INSTRUCTIONS TO FOLLOW:
Go through the records from the first line and retype each one exactly, stopping once the line with "return m, nt, b" is done. Pictures are left out.

DATASET EXCERPTS:
%%

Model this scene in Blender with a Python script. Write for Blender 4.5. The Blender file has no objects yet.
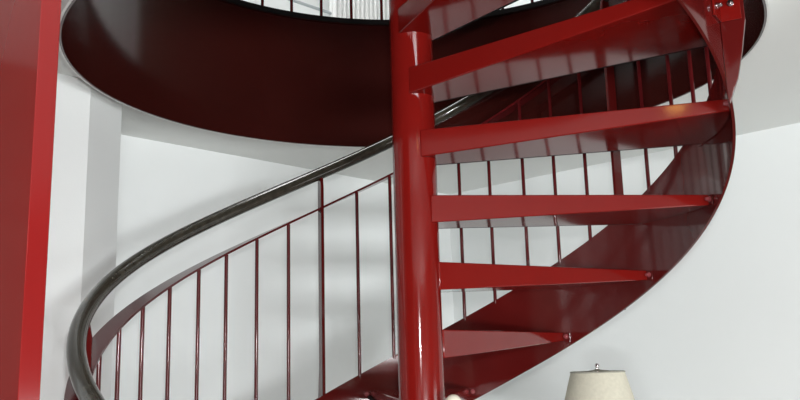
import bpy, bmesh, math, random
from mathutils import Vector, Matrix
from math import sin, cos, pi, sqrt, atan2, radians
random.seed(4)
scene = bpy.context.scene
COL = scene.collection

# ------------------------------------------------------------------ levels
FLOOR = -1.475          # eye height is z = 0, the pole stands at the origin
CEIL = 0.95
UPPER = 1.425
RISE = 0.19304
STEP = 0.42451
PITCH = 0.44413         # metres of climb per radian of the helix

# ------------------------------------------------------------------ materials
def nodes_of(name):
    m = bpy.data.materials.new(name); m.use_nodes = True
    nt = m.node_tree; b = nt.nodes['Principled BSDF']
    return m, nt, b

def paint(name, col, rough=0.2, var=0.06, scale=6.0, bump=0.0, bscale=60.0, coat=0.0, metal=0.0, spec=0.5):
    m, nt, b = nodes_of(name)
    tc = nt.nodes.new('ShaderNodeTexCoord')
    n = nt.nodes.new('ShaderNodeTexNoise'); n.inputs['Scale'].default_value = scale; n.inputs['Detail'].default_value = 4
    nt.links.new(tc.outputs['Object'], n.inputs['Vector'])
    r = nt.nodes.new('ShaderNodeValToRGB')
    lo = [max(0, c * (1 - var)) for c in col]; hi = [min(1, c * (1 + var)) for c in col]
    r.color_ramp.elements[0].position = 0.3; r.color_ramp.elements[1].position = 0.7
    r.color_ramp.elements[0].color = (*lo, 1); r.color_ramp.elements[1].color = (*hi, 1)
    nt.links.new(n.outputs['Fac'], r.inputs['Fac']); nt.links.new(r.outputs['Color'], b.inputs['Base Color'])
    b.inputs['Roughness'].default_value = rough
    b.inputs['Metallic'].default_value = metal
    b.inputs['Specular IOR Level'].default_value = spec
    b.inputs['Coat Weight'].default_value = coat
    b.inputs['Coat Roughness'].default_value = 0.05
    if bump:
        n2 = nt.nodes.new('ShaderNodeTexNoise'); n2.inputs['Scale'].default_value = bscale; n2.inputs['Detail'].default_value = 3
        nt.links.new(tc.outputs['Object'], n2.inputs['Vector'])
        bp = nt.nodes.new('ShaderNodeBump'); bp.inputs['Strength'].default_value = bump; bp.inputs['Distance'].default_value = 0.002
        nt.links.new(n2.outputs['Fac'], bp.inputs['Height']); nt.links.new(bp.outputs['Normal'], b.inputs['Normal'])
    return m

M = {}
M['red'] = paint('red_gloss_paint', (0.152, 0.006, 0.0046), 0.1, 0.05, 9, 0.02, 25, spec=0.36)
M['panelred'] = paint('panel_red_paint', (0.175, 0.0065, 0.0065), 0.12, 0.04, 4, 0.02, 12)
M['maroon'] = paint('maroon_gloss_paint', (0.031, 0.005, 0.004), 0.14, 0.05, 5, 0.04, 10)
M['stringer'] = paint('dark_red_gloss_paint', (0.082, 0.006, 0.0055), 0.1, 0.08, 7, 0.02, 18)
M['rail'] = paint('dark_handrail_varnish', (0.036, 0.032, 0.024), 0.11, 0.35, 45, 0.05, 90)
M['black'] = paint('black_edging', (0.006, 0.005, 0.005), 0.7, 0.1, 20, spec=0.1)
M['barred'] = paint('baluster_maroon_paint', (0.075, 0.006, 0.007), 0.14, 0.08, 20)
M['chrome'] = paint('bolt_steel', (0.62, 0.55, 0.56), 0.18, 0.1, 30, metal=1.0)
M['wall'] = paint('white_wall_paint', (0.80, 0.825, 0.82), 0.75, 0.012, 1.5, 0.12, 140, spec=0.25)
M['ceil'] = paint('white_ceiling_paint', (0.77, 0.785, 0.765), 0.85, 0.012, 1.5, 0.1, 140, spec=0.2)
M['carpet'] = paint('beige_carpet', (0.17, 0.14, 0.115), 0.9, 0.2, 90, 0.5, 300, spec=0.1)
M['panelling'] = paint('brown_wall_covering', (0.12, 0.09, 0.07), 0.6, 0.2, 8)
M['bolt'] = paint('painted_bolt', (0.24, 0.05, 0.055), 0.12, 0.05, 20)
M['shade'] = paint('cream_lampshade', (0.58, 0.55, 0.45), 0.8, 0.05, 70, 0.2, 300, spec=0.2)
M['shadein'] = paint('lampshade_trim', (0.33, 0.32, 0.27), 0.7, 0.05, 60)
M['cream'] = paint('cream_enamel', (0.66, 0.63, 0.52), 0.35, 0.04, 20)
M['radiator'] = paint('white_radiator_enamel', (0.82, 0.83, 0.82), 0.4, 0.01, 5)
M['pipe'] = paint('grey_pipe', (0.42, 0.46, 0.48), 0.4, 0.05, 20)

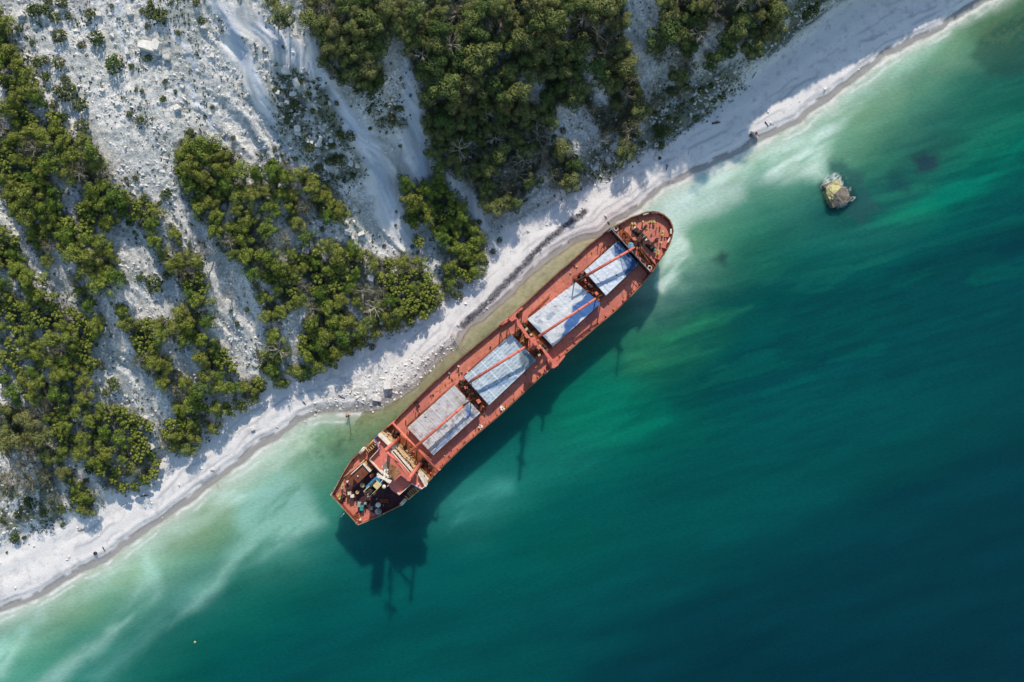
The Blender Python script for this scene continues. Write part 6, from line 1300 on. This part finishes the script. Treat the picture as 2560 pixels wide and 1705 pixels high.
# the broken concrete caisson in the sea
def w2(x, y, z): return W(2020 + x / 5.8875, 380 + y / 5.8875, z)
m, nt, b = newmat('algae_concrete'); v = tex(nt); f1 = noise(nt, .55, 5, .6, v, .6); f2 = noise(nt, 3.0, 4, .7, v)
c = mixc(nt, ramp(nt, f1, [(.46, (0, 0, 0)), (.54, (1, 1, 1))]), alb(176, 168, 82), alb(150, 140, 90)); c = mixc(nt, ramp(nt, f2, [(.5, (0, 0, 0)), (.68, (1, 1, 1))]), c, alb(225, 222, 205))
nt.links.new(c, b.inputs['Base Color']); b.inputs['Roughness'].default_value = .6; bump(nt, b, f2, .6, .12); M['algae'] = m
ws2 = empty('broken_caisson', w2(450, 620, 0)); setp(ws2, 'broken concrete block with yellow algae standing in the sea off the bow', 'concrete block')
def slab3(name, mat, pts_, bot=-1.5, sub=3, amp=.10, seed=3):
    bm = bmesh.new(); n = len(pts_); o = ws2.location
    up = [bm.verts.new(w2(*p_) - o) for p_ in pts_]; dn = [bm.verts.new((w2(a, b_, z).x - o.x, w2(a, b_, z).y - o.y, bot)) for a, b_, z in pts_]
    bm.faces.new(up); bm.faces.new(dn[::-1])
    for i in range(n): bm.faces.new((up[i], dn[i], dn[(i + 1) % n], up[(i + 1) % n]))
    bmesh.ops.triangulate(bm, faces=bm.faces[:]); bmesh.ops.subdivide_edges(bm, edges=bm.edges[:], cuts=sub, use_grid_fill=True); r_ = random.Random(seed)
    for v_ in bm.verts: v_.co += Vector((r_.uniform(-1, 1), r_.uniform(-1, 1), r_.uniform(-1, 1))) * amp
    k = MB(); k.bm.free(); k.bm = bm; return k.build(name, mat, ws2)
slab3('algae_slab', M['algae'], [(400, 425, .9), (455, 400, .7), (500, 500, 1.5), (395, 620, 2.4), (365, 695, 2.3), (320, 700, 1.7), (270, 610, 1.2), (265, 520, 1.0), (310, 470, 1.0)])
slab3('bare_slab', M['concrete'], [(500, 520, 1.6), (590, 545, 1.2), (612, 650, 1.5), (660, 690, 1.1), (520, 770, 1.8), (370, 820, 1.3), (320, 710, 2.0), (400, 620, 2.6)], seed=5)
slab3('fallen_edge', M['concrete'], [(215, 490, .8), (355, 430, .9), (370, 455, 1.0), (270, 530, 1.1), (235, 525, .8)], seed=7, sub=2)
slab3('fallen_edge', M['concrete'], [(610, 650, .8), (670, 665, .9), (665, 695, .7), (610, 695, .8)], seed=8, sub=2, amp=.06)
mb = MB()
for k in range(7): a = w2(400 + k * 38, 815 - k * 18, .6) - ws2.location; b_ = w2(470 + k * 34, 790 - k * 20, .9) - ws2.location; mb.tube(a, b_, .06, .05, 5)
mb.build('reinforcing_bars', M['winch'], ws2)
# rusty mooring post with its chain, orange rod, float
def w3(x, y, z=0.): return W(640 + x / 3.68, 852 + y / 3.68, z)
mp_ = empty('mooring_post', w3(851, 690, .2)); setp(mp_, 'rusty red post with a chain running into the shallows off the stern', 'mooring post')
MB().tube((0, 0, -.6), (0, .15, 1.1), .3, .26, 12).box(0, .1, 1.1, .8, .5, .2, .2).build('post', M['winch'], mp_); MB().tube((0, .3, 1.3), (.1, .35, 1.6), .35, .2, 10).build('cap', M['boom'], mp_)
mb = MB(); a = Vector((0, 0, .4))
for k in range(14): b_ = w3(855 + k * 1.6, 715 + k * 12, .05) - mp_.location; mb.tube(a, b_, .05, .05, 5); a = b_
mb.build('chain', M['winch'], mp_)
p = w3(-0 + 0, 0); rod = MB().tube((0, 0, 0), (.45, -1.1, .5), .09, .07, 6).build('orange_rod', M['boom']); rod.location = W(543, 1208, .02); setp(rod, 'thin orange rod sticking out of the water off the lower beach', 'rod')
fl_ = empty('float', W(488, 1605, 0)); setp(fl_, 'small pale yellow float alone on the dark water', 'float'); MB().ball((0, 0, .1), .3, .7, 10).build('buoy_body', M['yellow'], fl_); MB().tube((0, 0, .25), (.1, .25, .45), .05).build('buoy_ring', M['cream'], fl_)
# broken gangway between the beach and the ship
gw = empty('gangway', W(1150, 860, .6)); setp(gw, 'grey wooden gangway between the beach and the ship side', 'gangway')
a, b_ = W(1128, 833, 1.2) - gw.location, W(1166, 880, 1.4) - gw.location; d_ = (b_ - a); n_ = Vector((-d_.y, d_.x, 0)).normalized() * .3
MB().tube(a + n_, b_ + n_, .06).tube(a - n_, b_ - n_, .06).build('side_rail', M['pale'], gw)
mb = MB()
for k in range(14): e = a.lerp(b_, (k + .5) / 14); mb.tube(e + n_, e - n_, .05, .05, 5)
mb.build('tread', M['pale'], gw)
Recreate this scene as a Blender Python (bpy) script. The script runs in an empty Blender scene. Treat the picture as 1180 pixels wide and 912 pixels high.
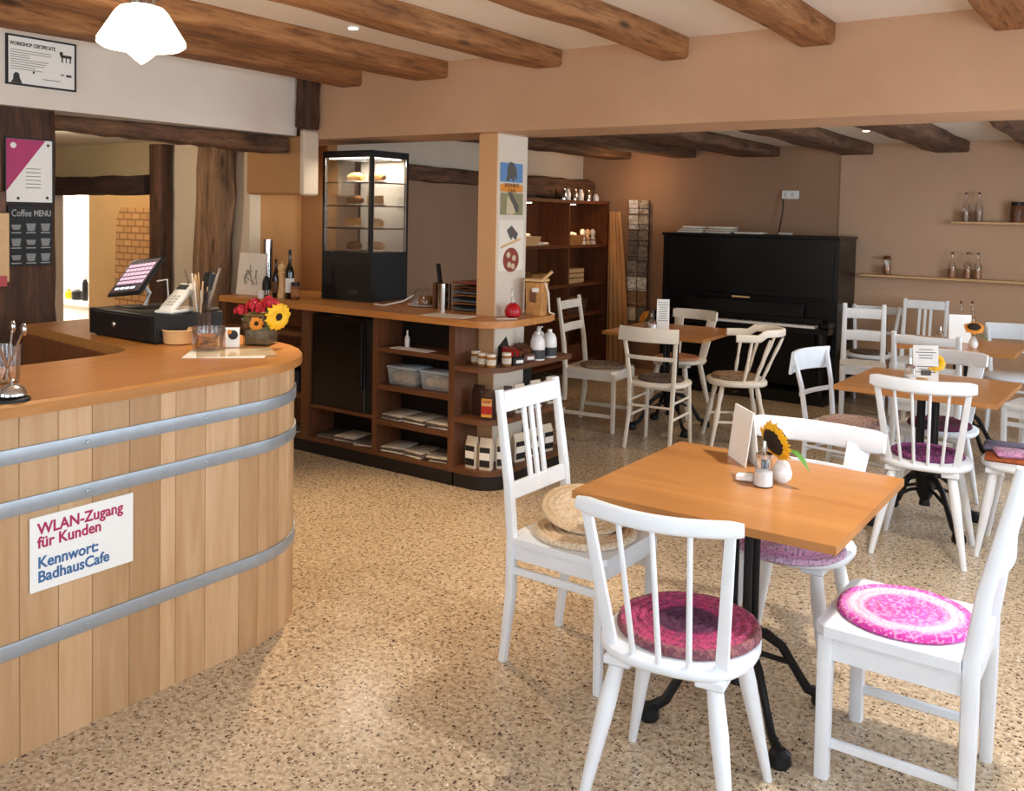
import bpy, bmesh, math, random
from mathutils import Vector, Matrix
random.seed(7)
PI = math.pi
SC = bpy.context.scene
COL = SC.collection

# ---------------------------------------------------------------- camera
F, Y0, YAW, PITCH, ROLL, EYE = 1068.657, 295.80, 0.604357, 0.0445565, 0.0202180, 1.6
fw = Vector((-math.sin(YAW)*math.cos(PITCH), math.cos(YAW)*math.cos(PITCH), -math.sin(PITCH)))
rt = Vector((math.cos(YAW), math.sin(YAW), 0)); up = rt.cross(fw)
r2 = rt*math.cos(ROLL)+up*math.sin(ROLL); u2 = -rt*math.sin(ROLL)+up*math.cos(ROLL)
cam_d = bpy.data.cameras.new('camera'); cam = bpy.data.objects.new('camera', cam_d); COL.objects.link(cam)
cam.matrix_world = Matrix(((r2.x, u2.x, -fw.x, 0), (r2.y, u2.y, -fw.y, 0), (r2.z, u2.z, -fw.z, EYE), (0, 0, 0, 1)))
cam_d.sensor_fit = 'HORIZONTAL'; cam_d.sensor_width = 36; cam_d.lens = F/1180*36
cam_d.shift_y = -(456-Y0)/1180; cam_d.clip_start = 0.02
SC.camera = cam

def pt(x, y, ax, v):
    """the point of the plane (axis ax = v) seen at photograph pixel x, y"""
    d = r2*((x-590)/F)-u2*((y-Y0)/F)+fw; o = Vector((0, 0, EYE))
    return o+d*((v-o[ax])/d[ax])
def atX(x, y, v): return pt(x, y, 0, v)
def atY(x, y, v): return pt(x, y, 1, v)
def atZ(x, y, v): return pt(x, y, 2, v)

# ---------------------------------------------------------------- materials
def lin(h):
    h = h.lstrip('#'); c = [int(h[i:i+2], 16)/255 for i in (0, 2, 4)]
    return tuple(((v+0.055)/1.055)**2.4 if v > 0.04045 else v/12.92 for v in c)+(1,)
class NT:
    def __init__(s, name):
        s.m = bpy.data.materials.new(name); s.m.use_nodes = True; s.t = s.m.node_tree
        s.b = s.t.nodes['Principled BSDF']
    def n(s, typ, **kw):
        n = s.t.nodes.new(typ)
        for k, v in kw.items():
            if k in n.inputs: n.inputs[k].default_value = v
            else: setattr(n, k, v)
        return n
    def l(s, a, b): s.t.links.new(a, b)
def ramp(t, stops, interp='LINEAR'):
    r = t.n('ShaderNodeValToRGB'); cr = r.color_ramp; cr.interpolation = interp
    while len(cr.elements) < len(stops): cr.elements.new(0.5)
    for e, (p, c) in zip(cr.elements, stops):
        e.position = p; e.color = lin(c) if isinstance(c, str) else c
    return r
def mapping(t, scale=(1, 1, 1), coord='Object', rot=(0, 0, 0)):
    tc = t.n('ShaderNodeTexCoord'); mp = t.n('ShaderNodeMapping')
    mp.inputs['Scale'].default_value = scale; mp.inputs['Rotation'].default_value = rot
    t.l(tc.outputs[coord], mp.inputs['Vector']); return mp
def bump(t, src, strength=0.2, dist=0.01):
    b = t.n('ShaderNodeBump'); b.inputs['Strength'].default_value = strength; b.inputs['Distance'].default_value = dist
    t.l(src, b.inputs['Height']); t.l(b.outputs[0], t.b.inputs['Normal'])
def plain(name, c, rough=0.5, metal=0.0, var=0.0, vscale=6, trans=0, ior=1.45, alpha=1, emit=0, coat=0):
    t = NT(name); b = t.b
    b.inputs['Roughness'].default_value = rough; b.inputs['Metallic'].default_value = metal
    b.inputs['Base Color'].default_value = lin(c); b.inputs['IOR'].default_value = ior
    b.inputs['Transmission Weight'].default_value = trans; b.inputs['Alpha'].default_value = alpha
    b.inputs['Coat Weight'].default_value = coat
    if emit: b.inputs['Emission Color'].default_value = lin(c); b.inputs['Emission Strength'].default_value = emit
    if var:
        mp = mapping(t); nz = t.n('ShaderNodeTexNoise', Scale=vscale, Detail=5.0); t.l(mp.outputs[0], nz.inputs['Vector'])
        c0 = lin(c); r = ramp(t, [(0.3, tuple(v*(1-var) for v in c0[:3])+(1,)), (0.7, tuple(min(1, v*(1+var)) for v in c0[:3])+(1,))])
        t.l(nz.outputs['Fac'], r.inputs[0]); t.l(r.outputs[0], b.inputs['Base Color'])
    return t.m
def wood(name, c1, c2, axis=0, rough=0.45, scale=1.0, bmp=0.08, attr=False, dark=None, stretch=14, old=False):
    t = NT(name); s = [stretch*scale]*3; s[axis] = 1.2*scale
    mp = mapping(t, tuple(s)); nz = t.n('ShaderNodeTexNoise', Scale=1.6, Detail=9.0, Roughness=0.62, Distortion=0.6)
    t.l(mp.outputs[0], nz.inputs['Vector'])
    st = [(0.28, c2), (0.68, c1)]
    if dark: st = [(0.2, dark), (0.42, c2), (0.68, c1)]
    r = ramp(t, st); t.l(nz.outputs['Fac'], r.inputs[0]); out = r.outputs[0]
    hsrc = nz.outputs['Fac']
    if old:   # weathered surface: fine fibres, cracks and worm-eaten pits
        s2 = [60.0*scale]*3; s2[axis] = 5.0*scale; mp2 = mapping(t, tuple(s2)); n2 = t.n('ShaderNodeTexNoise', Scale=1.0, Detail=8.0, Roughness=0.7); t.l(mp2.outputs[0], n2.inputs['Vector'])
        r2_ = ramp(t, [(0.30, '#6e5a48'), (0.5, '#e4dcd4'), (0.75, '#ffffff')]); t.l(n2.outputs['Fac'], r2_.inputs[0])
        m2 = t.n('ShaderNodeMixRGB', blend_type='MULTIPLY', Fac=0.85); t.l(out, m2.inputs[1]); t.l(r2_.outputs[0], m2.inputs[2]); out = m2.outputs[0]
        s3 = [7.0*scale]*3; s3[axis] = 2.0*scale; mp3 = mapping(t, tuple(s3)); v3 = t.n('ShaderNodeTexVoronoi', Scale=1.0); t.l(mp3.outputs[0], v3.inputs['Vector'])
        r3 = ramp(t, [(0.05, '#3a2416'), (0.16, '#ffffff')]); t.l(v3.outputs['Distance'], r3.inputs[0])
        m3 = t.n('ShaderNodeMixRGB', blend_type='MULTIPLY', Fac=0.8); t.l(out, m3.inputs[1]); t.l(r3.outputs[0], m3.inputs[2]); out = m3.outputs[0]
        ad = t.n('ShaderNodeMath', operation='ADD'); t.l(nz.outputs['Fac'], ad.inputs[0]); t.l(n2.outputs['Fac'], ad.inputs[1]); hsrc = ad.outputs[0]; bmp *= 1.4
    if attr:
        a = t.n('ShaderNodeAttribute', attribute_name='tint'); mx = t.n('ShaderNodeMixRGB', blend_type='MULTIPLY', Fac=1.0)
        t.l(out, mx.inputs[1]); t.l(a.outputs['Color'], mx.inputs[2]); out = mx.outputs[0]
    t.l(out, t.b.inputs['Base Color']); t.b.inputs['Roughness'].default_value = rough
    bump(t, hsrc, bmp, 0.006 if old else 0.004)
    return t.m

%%

FINISHED ANSWER:
Model this scene in Blender with a Python script. Write for Blender 4.5. The Blender file has no objects yet.
import bpy, bmesh, math, random
from mathutils import Vector, Matrix
from math import sin, cos, pi, sqrt, atan2, radians
random.seed(4)
scene = bpy.context.scene
COL = scene.collection

# ------------------------------------------------------------------ levels
FLOOR = -1.475          # eye height is z = 0, the pole stands at the origin
CEIL = 0.95
UPPER = 1.425
RISE = 0.19304
STEP = 0.42451
PITCH = 0.44413         # metres of climb per radian of the helix

# ------------------------------------------------------------------ materials
def nodes_of(name):
    m = bpy.data.materials.new(name); m.use_nodes = True
    nt = m.node_tree; b = nt.nodes['Principled BSDF']
    return m, nt, b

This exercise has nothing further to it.